_TASK BRIEF_: From the first line of the listing below to the line with "import numpy as np", print each line exactly, and nothing more. Leave out the pictures.

· · ·

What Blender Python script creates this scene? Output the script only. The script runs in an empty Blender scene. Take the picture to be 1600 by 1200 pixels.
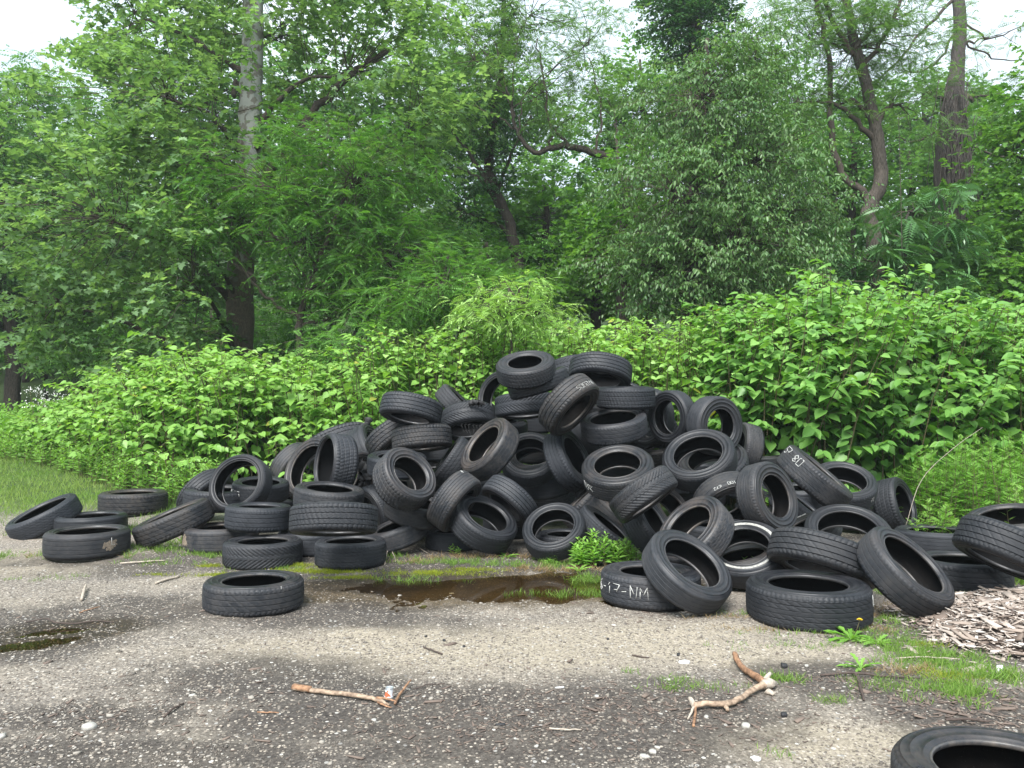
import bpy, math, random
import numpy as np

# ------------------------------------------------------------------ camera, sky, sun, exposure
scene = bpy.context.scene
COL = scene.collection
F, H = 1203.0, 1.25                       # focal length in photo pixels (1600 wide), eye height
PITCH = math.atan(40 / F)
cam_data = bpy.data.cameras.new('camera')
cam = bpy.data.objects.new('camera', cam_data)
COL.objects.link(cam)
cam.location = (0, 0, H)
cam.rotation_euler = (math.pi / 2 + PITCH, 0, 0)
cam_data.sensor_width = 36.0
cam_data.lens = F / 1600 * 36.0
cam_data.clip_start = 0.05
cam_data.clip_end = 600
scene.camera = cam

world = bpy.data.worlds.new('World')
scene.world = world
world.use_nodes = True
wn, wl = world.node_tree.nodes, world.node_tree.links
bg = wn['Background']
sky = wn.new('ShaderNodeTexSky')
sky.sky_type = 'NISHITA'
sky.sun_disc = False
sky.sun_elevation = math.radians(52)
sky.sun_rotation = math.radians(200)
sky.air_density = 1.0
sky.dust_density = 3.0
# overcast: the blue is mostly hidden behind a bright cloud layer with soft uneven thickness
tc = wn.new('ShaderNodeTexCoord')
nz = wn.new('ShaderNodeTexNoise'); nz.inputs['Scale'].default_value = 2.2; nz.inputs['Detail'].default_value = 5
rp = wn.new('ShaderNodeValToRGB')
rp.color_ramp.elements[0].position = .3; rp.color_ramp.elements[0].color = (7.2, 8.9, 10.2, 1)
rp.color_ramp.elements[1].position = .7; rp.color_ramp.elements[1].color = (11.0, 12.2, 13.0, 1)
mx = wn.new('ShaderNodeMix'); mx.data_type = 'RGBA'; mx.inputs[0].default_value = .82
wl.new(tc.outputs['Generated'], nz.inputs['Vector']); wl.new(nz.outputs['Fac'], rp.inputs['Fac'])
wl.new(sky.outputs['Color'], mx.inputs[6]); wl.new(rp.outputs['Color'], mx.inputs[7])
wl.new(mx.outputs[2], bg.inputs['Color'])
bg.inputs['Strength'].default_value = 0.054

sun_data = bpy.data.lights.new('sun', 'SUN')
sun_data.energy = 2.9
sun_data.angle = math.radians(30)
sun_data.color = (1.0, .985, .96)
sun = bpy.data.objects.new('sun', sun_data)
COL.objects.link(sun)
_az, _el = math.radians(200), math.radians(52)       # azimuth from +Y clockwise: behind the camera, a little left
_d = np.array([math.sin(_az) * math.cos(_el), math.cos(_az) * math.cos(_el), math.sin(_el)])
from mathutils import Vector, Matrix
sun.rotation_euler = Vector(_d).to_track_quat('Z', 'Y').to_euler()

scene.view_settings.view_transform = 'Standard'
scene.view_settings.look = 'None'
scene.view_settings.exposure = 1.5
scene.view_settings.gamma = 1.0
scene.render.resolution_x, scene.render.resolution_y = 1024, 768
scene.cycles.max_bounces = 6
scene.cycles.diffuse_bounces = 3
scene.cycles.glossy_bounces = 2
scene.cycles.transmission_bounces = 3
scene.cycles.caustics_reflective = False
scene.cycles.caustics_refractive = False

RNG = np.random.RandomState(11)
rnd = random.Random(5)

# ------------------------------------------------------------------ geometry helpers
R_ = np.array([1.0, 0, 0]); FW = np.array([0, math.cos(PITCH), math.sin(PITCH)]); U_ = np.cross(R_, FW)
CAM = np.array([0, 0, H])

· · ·

_EXERCISE RESPONSE_:
What Blender Python script creates this scene? Output the script only. The script runs in an empty Blender scene. Take the picture to be 1600 by 1200 pixels.
import bpy, math, random
import numpy as np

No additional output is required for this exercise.